Requirements for Crypto-Asset Service Providers

Additionally, MICA regulates entities providing “crypto-asset services”. The ten services defined as "crypto-asset services" under MICA are:

  1. Custody and administration of crypto-assets on behalf of third parties

  2. Operation of a trading platform for crypto-assets

  3. Exchange of crypto-assets for fiat currency

  4. Exchange of one or more crypto-assets for another

  5. Execution of orders for crypto-assets on behalf of third parties

  6. Placing of crypto-assets

  7. Reception and transmission of orders for crypto-assets

  8. Advisory services related to crypto-assets

  9. Issuance of crypto-assets, including initial coin offerings (ICOs)

  10. Participation in the creation of decentralized autonomous organizations (DAOs)

Impact of MiCA on Crypto Market Development in Europe

To provide crypto-asset services in the EU, one must obtain prior authorization as a "crypto-asset service provider" (CASP) and have a presence in the EU. CASPs are subject to a comprehensive set of general and service-specific regulations, including governance, capital/insurance, and transparency requirements.
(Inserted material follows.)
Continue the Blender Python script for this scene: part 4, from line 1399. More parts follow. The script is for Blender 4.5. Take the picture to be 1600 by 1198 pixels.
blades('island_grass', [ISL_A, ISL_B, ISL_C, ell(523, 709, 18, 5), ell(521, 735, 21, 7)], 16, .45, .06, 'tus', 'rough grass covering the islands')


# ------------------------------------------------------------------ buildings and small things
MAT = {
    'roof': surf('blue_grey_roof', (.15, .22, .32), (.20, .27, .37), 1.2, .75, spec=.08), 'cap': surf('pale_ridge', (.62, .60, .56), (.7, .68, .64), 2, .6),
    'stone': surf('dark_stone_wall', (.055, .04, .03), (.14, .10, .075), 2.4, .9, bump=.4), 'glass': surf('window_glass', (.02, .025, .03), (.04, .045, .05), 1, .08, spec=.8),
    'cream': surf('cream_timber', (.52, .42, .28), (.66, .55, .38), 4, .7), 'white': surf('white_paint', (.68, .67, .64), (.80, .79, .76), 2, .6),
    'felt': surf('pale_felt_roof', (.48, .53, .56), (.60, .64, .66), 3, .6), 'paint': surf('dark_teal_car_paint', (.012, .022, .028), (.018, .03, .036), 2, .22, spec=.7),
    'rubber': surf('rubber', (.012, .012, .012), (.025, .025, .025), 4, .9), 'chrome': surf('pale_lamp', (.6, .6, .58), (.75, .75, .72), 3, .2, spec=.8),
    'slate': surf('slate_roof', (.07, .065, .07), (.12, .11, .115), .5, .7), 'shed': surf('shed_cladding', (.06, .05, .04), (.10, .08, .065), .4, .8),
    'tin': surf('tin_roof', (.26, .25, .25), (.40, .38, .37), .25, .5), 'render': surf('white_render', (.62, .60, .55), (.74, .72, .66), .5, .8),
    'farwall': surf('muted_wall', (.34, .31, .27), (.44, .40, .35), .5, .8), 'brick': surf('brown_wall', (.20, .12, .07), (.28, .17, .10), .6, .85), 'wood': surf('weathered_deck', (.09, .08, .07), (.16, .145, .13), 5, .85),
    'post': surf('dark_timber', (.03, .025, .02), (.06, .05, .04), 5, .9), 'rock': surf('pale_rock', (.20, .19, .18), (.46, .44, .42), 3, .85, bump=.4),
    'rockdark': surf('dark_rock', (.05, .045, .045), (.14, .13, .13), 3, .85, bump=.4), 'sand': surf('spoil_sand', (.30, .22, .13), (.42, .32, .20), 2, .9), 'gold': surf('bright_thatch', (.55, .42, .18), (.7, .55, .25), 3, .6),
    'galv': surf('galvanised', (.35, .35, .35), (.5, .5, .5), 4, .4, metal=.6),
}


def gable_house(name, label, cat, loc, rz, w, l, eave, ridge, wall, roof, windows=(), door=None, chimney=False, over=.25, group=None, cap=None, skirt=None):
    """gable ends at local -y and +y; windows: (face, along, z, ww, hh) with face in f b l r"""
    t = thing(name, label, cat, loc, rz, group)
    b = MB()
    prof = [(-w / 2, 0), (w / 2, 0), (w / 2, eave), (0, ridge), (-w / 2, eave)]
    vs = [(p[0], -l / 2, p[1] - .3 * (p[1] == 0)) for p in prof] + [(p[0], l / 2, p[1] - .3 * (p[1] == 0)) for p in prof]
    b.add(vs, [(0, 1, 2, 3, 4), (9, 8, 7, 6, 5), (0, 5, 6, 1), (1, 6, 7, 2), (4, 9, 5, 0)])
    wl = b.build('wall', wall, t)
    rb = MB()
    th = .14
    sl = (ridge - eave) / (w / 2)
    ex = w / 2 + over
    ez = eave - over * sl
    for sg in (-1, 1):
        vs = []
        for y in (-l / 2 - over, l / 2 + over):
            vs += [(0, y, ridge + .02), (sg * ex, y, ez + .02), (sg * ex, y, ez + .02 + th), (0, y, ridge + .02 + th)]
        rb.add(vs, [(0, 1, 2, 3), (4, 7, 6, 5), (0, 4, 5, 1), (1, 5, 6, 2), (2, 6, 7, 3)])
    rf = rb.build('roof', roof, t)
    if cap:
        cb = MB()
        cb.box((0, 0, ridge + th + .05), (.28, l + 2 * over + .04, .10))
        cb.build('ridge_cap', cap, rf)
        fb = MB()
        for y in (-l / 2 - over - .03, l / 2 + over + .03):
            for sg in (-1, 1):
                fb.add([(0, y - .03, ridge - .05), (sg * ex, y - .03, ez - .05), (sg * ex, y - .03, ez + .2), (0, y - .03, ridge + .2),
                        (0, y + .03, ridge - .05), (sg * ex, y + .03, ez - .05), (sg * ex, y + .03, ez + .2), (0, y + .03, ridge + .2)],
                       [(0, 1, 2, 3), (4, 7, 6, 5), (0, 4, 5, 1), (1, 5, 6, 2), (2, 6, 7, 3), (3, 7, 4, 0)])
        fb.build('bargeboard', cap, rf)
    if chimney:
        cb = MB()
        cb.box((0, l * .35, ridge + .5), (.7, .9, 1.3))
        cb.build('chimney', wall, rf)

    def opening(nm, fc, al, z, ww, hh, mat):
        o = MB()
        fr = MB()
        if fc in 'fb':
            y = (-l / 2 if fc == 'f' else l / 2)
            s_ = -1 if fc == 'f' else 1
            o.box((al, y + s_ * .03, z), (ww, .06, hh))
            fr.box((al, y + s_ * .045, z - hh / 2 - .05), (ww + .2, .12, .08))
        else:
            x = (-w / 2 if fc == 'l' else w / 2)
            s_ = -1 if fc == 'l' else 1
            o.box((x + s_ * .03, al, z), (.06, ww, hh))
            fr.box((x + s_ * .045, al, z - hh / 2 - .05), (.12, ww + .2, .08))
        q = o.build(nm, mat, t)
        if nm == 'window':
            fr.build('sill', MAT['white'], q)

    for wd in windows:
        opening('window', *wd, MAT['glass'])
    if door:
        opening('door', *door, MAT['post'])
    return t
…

One such transparency requirement is to provide information about the adverse environmental and climate-related impacts of the consensus mechanism used to issue the crypto-asset.

MiCA is poised to provide a more consistent regulatory approach and ultimately simplify the operations of European crypto services. Over time, this could potentially attract companies from jurisdictions where their crypto-related activities are not recognized or prohibited outright, which is what the current environment looks like in the United States under the Gary Gensler’s Securities and Exchange Commission.